From a near drowning incident when he was 8 to a brush with death as a teenage gang member to the circumstances that allowed him to connect with his wife, Hernandez believes. That's why he was eager to participate in a project about miracles that was put together by a pair of artists at Arizona State University.

The exhibit, "Miracle Report," was put together by Julianne Swartz and Ken Landauer as part of ASU's Social Studies series. It will be on display at the ASU Art Museum in the Herberger Institute for Design and the Arts in Tempe through June 2.

The exhibit uses a variety of video monitors and screens of different sizes. Each display features a close-up shot of the hands of the person telling his or her story of miracles.

Hernandez talks about a day when he was at the beach with his family in Southern California when he and his sisters were playing on a raft and didn't realize the current was carrying them out to sea. He lost his grip on the raft and was starting to sink. Just when he thought he was about to drown, he said he heard, or sensed, a powerful male voice asking if he was ready to cross over. He said he wasn't, and though he thought he was far underwater, he found himself able to surface and take a breath.

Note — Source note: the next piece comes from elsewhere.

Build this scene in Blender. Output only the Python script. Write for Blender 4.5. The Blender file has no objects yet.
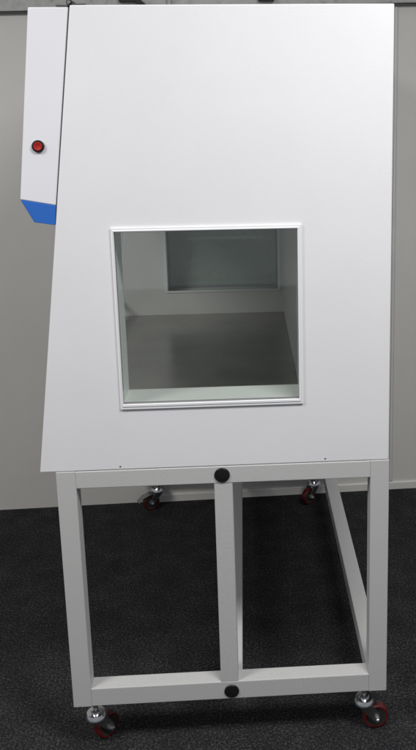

"I was allowed to carry on in this world for whatever reason," Hernandez, now 60, said. "That was the first of many miracles in my life. My life seems to have a charmed protection. Even though I encountered death in other forms — I was a young gang member in Southern California, I experienced violence, drugs, I was stabbed and I walked away from head-on collisions — that led me to believe I was being kept alive to fulfill a destiny somehow."

Another miracle in Hernandez's life actually happened to his wife, Linda Moser Hernandez. She had suffered a neck injury in a car accident years before she met him that left her unable to look up without experiencing excruciating pain. As a result, she had decided she was not going to date men taller than her first husband, who had died. Her first husband was about 5 feet 6, she said.

"About seven years after my husband died, I met Ruben through a friend," Moser Hernandez said. "He's like 6-3, so I thought, 'Oh well, too bad.' "

A few day after she met Hernandez, she kept an appointment to meet with a psychic healer. While focusing on another body part, Moser Hernandez said she felt an electric current come through her head and explode in her neck.